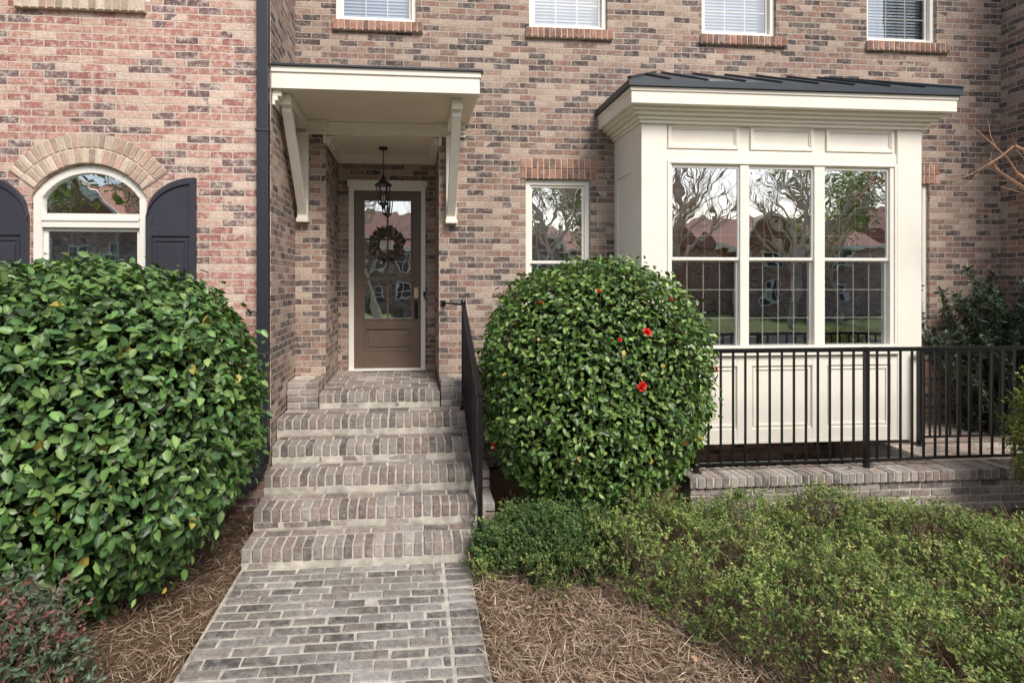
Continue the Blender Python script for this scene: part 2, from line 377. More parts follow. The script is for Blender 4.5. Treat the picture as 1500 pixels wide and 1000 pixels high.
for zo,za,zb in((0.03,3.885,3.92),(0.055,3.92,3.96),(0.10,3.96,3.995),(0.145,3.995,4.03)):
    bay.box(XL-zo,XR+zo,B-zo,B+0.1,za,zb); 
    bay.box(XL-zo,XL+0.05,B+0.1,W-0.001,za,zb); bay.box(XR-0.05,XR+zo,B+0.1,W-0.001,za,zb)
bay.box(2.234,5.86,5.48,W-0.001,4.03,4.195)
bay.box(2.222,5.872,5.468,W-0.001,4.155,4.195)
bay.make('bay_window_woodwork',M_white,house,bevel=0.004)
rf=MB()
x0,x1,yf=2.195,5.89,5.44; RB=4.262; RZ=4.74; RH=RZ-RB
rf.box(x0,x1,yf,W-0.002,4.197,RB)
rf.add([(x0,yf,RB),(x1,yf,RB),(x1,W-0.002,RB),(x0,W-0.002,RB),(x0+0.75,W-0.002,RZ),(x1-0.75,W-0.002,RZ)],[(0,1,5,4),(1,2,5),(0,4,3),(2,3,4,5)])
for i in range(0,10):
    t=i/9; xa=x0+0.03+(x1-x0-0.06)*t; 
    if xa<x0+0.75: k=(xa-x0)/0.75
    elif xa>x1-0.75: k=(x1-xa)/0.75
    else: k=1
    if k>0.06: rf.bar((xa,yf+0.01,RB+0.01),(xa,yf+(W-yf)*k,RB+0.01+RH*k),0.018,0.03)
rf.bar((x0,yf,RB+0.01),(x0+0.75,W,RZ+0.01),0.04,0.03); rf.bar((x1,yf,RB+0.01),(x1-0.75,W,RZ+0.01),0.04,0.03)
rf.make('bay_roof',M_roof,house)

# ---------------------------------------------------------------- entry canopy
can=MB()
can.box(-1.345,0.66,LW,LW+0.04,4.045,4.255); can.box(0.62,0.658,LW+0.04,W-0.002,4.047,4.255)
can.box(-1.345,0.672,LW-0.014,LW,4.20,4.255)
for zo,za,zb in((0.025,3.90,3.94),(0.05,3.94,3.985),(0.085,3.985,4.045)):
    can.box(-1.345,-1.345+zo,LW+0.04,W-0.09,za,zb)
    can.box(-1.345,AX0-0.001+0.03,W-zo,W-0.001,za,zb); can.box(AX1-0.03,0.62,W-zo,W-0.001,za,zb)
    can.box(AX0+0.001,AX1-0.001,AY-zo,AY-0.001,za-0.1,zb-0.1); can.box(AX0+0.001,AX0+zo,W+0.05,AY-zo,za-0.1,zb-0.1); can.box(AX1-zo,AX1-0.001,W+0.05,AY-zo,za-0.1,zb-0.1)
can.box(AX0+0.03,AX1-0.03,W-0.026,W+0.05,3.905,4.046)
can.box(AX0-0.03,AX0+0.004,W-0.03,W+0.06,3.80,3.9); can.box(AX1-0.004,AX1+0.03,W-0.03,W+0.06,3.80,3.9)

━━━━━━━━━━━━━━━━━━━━

Task to complete: Reproduce the full material exactly, excluding the pictures.

Task result:
Continue the Blender Python script for this scene: part 2, from line 377. More parts follow. The script is for Blender 4.5. Treat the picture as 1500 pixels wide and 1000 pixels high.
for zo,za,zb in((0.03,3.885,3.92),(0.055,3.92,3.96),(0.10,3.96,3.995),(0.145,3.995,4.03)):
    bay.box(XL-zo,XR+zo,B-zo,B+0.1,za,zb); 
    bay.box(XL-zo,XL+0.05,B+0.1,W-0.001,za,zb); bay.box(XR-0.05,XR+zo,B+0.1,W-0.001,za,zb)
bay.box(2.234,5.86,5.48,W-0.001,4.03,4.195)
bay.box(2.222,5.872,5.468,W-0.001,4.155,4.195)
bay.make('bay_window_woodwork',M_white,house,bevel=0.004)
rf=MB()
x0,x1,yf=2.195,5.89,5.44; RB=4.262; RZ=4.74; RH=RZ-RB
rf.box(x0,x1,yf,W-0.002,4.197,RB)
rf.add([(x0,yf,RB),(x1,yf,RB),(x1,W-0.002,RB),(x0,W-0.002,RB),(x0+0.75,W-0.002,RZ),(x1-0.75,W-0.002,RZ)],[(0,1,5,4),(1,2,5),(0,4,3),(2,3,4,5)])
for i in range(0,10):
    t=i/9; xa=x0+0.03+(x1-x0-0.06)*t; 
    if xa<x0+0.75: k=(xa-x0)/0.75
    elif xa>x1-0.75: k=(x1-xa)/0.75
    else: k=1
    if k>0.06: rf.bar((xa,yf+0.01,RB+0.01),(xa,yf+(W-yf)*k,RB+0.01+RH*k),0.018,0.03)
rf.bar((x0,yf,RB+0.01),(x0+0.75,W,RZ+0.01),0.04,0.03); rf.bar((x1,yf,RB+0.01),(x1-0.75,W,RZ+0.01),0.04,0.03)
rf.make('bay_roof',M_roof,house)

# ---------------------------------------------------------------- entry canopy
can=MB()
can.box(-1.345,0.66,LW,LW+0.04,4.045,4.255); can.box(0.62,0.658,LW+0.04,W-0.002,4.047,4.255)
can.box(-1.345,0.672,LW-0.014,LW,4.20,4.255)
for zo,za,zb in((0.025,3.90,3.94),(0.05,3.94,3.985),(0.085,3.985,4.045)):
    can.box(-1.345,-1.345+zo,LW+0.04,W-0.09,za,zb)
    can.box(-1.345,AX0-0.001+0.03,W-zo,W-0.001,za,zb); can.box(AX1-0.03,0.62,W-zo,W-0.001,za,zb)
    can.box(AX0+0.001,AX1-0.001,AY-zo,AY-0.001,za-0.1,zb-0.1); can.box(AX0+0.001,AX0+zo,W+0.05,AY-zo,za-0.1,zb-0.1); can.box(AX1-zo,AX1-0.001,W+0.05,AY-zo,za-0.1,zb-0.1)
can.box(AX0+0.03,AX1-0.03,W-0.026,W+0.05,3.905,4.046)
can.box(AX0-0.03,AX0+0.004,W-0.03,W+0.06,3.80,3.9); can.box(AX1-0.004,AX1+0.03,W-0.03,W+0.06,3.80,3.9)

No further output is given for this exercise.